Um sich gegen alle Eventualitäten zu wappnen, müsste also ein von Olaf Scholz skizzierter Abwehrschirm aus einer Vielzahl von Arrow-3-, Patriot- und anderen Flugabwehrsystemen, etwa dem deutschen Iris-T SLM, bestehen. Doch das ist illusorisch. Nicht nur, weil jede neue Verteidigungswaffe immer wieder die Entwicklung einer neuen, noch leistungsfähigeren Angriffswaffe zur Folge hat. Sondern auch, weil ein flächendeckendes Luftverteidigungssystem selbst für ein wirtschaftlich starkes Land wie Deutschland finanziell nicht zu leisten wäre.»

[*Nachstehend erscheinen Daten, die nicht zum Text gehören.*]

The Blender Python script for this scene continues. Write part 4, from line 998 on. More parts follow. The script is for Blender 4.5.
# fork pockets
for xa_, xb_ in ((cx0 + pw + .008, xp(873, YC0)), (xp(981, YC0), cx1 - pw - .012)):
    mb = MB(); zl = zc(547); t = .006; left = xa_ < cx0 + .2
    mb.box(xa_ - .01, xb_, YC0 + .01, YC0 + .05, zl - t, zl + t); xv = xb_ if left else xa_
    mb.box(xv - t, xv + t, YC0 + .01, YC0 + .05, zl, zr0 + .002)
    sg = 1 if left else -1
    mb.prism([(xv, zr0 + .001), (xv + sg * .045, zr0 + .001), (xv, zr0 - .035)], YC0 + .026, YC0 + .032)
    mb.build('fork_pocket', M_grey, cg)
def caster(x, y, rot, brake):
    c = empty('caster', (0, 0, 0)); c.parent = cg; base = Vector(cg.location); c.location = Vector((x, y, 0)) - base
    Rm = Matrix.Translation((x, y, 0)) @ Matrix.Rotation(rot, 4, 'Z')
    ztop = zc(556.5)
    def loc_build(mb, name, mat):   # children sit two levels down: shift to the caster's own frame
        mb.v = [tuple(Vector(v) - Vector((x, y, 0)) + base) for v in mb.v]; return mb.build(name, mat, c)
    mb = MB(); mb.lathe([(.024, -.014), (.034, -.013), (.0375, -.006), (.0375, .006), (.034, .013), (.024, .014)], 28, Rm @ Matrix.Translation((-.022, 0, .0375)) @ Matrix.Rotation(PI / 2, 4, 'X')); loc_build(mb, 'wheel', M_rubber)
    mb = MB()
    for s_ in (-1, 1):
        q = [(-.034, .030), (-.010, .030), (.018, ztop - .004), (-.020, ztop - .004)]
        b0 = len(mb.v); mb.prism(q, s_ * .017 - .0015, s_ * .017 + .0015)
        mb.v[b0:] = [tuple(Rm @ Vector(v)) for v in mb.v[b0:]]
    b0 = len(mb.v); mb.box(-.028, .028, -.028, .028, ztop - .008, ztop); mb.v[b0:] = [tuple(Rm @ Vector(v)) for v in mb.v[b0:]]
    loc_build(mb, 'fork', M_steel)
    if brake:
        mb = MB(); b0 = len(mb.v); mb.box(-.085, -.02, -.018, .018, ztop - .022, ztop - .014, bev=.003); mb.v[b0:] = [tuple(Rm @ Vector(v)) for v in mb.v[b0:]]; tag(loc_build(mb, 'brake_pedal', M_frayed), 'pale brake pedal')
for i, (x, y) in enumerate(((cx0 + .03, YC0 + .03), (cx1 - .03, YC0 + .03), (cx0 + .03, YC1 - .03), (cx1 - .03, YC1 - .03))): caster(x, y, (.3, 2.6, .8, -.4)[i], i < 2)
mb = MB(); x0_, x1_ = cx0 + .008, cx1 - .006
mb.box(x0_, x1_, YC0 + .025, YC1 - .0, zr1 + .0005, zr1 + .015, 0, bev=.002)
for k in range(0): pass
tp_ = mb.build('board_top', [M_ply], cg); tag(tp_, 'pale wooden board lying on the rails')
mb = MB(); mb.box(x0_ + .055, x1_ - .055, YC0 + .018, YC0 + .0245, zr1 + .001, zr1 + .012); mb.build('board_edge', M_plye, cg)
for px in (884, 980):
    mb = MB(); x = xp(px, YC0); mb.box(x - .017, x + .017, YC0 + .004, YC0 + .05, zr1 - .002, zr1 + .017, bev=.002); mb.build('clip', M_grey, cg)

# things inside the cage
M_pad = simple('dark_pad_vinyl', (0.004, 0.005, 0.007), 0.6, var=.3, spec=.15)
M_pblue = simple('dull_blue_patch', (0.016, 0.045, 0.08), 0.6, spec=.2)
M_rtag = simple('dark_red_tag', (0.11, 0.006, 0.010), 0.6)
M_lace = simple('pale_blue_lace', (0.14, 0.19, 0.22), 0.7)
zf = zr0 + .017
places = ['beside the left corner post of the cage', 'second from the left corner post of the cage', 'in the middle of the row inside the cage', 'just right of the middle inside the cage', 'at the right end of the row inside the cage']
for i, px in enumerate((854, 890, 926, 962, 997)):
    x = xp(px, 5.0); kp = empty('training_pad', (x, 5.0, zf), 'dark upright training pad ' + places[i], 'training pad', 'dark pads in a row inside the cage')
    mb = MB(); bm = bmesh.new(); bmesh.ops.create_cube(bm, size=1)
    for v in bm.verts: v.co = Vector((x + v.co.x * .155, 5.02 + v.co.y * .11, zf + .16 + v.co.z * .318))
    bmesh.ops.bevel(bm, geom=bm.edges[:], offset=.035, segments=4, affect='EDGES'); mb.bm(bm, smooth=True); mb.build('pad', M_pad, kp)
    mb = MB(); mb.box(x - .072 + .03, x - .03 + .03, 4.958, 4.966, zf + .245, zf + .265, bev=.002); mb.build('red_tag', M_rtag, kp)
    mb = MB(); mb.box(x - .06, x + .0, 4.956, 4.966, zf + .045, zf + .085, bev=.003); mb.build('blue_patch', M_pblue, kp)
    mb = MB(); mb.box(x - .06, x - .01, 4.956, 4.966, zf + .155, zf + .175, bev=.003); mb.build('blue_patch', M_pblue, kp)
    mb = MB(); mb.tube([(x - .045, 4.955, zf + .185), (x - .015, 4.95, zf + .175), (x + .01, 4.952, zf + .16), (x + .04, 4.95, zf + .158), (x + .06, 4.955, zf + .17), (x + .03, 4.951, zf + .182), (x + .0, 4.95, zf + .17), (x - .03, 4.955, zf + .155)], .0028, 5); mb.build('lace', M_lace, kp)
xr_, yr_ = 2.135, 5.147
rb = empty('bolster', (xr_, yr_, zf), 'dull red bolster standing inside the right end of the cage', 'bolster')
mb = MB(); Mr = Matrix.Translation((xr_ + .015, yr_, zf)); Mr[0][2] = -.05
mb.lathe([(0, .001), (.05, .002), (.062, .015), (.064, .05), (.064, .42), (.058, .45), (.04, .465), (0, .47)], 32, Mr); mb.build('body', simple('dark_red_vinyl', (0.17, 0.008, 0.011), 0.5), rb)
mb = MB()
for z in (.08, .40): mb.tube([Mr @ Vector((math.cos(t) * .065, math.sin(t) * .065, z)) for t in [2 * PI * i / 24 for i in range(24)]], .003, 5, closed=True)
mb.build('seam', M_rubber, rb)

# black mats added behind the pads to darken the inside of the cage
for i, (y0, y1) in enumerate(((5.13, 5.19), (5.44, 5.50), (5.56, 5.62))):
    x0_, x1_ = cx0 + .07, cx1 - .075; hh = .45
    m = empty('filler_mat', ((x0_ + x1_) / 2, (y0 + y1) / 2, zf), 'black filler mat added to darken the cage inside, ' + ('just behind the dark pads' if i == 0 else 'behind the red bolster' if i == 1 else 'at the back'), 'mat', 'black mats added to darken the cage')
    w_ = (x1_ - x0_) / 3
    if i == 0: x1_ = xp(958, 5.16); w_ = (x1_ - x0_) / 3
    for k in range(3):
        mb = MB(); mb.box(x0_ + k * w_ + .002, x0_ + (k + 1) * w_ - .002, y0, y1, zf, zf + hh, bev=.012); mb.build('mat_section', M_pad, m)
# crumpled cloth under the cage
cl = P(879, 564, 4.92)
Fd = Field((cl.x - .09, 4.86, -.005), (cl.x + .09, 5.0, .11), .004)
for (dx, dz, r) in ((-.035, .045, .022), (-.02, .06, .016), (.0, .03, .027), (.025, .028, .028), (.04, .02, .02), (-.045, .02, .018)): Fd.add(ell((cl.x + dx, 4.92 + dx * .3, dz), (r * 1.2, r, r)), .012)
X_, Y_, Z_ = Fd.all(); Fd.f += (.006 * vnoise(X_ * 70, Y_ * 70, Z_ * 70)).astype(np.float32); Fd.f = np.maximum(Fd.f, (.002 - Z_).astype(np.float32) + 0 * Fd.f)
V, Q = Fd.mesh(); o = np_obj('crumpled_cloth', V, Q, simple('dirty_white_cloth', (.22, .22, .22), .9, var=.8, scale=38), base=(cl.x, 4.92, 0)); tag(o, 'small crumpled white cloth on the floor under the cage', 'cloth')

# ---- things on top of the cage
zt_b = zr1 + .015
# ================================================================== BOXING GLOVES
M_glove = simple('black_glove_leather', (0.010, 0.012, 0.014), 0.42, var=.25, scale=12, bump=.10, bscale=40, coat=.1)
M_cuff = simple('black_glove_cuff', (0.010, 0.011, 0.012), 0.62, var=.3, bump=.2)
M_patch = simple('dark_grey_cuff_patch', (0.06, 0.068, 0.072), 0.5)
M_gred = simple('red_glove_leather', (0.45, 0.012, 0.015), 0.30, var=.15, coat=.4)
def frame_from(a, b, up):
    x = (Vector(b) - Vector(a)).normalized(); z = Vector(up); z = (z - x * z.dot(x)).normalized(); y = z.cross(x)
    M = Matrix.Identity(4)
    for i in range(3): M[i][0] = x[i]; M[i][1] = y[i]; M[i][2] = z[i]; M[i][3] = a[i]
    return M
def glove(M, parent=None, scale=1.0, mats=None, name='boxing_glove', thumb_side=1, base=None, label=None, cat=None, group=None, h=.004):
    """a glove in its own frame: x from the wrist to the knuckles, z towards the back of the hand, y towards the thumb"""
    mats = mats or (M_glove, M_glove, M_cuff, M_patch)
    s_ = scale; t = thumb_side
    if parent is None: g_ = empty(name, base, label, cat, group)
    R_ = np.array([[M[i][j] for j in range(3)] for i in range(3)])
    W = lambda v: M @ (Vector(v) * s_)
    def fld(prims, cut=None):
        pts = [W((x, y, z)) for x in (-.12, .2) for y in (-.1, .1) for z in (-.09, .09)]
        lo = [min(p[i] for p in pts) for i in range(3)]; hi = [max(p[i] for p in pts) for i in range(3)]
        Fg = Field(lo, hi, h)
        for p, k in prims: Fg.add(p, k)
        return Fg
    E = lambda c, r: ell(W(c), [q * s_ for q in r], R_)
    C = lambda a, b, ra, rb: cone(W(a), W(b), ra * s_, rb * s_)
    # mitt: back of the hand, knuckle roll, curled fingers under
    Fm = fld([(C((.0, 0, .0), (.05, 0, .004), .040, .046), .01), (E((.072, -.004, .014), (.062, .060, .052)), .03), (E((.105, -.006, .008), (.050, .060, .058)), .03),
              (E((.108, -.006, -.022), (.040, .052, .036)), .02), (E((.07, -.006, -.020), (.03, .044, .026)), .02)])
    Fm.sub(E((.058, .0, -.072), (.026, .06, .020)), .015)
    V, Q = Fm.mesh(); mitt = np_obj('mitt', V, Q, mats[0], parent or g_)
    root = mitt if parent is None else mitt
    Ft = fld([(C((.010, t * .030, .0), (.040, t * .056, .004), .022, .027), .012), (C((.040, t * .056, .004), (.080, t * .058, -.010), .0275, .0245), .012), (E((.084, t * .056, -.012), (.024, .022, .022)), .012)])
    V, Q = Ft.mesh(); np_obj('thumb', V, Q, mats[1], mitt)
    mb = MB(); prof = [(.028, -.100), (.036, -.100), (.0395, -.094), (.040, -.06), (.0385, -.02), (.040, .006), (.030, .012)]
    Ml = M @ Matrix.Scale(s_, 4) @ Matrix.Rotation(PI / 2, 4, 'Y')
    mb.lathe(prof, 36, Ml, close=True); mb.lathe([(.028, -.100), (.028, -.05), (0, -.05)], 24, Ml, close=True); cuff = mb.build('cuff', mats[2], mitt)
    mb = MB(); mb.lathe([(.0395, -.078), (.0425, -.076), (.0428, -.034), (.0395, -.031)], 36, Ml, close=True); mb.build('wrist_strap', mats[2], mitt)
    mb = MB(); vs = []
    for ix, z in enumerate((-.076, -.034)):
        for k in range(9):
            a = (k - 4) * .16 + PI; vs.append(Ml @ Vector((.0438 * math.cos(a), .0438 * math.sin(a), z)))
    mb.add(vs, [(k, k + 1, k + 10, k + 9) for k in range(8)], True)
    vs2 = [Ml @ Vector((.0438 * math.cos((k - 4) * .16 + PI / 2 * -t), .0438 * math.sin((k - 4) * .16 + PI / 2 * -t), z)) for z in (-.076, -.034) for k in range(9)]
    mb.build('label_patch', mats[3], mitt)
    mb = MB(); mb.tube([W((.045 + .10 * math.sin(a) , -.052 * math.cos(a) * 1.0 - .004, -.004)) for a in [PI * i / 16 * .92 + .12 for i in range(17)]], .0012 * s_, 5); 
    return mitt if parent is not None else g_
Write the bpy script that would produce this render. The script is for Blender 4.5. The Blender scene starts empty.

«Hospodarske noviny»: Chance auf Einlenken in letzter Minute

PRAG: Zum Streit um eine Anhebung der US-Schuldenobergrenze schreibt die liberale Wirtschaftszeitung «Hospodarske noviny» aus Tschechien am Mittwoch:

«Die historische Erfahrung zeigt, dass die Chance auf eine Einigung in letzter Minute groß ist, auch wenn sich Demokraten und Republikaner derzeit außerordentlich unnachgiebig geben. Falls die US-Politiker dennoch von der Klippe springen sollten, fallen Amerika und die Welt in kalte Gewässer. (...) Der US-Dollar, immer noch die wichtigste Weltwährung, würde an Wert verlieren. Ein Einbruch der Börsen wäre sicher. Das Wirtschaftswachstum würde einen ordentlichen Schlag bekommen. Eine Spirale nach unten würde in Gang gesetzt. Wenngleich sich die politischen Lager in Washington unversöhnlich gegenüberstehen, werden sie eine solche finanzielle Apokalypse doch lieber verhindern wollen.»